What you need to do = List every line below containing "script".
** begin Records for the task **
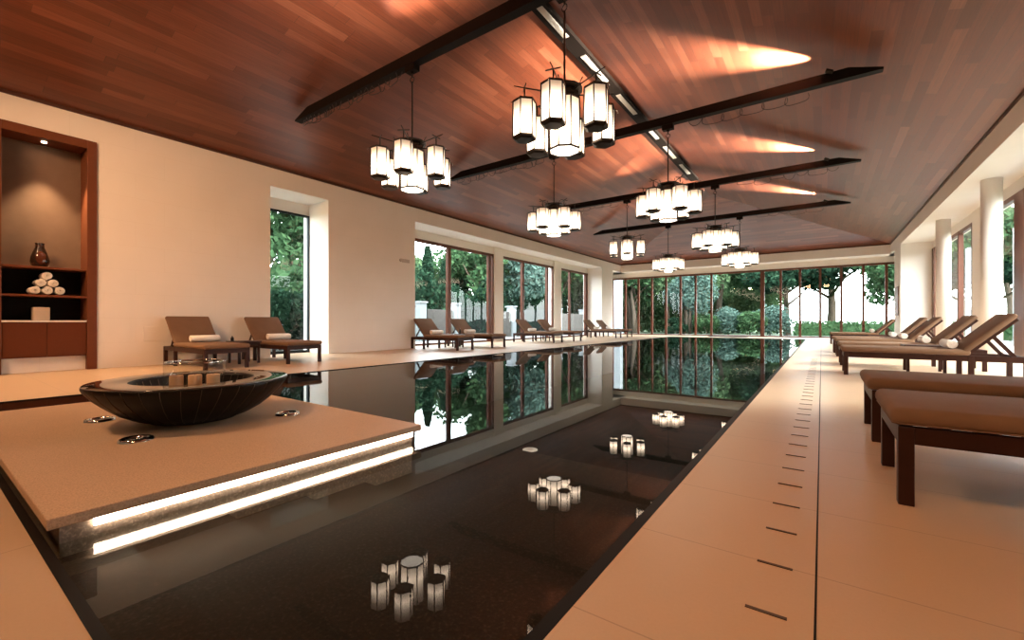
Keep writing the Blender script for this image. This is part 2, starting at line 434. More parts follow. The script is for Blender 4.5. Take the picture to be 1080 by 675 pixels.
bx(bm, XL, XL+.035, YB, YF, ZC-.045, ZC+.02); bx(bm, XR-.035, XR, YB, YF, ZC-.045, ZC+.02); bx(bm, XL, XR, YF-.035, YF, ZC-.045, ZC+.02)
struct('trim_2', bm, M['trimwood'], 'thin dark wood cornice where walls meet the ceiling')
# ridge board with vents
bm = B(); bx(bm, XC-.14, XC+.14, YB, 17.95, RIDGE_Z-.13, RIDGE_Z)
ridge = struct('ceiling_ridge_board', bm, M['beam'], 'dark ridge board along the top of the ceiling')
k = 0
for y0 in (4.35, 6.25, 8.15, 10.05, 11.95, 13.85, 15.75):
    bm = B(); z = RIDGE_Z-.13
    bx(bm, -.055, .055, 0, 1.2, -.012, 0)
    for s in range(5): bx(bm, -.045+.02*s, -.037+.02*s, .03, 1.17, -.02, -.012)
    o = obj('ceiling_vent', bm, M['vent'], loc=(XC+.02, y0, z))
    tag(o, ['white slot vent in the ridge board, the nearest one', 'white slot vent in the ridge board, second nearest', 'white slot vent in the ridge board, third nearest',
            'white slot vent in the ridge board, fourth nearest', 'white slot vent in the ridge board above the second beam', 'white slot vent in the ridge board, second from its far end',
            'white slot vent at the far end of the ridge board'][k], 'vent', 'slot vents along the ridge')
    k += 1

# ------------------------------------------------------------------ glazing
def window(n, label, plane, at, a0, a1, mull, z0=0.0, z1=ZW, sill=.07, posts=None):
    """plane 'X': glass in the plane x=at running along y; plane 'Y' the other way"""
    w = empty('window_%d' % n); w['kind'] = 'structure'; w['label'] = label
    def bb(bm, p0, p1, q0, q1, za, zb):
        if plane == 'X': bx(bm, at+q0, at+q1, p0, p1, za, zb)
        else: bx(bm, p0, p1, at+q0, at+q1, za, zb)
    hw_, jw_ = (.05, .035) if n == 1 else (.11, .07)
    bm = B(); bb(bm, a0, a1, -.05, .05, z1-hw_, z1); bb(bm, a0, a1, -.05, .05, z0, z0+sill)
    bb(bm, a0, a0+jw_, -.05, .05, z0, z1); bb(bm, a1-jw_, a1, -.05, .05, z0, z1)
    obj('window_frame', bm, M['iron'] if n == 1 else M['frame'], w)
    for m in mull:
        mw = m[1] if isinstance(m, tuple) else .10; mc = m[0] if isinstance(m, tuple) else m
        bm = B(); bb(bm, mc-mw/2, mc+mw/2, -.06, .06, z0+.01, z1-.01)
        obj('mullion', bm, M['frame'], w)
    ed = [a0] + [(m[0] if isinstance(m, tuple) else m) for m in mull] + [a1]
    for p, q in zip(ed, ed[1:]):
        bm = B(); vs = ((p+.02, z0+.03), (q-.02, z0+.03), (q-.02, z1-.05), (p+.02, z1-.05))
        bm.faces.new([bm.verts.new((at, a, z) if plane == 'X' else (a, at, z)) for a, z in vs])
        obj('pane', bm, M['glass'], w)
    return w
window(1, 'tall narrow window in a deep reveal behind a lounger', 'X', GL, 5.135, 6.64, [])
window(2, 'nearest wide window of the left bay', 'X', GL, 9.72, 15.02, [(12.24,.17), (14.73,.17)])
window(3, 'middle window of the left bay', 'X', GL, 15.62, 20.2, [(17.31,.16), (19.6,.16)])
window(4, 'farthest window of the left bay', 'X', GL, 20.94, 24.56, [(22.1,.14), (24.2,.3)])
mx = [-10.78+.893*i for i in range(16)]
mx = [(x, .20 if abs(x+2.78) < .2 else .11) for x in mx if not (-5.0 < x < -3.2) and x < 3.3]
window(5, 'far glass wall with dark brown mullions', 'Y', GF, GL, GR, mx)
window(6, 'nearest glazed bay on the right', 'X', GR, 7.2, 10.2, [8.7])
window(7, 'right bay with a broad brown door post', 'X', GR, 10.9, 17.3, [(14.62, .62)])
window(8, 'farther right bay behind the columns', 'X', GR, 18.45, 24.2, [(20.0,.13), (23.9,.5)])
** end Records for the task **
** begin Records for the task **
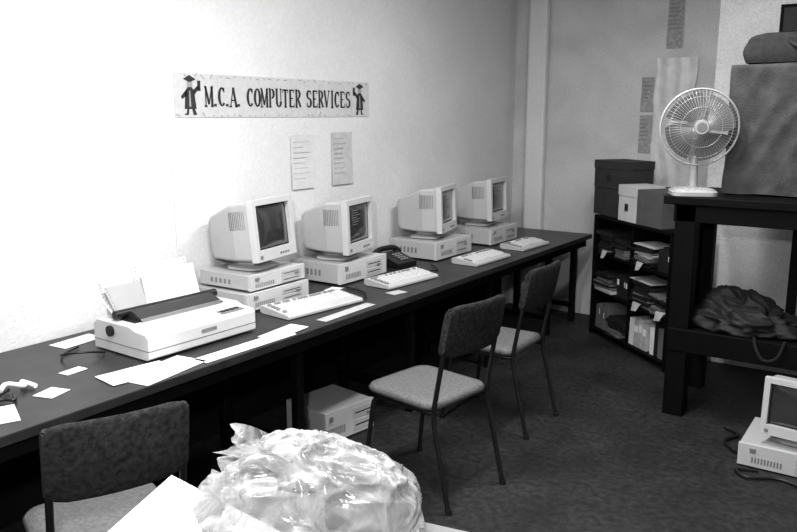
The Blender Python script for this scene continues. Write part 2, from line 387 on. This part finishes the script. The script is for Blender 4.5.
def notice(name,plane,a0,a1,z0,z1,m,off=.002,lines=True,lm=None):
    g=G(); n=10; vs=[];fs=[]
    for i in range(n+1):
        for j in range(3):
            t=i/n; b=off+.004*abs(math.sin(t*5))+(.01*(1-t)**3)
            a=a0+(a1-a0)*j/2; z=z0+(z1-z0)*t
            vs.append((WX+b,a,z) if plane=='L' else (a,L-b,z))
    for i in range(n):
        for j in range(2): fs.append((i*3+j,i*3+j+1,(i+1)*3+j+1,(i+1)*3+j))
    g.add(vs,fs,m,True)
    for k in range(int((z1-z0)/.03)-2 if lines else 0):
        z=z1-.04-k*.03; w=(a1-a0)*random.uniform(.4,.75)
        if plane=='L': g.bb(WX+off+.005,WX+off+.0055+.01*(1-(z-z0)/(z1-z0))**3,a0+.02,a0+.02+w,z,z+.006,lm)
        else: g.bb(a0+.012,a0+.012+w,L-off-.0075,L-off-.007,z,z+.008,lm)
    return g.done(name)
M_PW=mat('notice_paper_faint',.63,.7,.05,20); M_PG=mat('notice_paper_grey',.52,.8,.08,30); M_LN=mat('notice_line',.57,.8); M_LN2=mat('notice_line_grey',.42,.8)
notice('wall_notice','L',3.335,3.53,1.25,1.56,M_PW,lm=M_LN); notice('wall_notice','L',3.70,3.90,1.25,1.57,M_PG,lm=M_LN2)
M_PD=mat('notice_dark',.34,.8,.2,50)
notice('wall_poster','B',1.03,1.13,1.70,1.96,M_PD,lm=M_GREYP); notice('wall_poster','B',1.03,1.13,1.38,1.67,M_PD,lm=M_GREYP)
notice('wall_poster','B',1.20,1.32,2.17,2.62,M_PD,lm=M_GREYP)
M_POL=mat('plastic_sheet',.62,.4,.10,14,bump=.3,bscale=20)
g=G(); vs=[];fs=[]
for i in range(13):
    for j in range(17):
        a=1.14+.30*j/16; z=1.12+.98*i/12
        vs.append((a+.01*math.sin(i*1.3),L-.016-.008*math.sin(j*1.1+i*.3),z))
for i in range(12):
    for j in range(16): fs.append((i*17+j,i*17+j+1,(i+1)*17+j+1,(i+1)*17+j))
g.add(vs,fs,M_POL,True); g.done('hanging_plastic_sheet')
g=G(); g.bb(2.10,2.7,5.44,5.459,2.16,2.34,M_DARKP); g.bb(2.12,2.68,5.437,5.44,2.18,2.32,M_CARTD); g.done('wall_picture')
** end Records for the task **
Written answer =
Keep writing the Blender script for this image. This is part 2, starting at line 434. More parts follow. The script is for Blender 4.5. Take the picture to be 1080 by 675 pixels.
The Blender Python script for this scene continues. Write part 2, from line 387 on. This part finishes the script. The script is for Blender 4.5.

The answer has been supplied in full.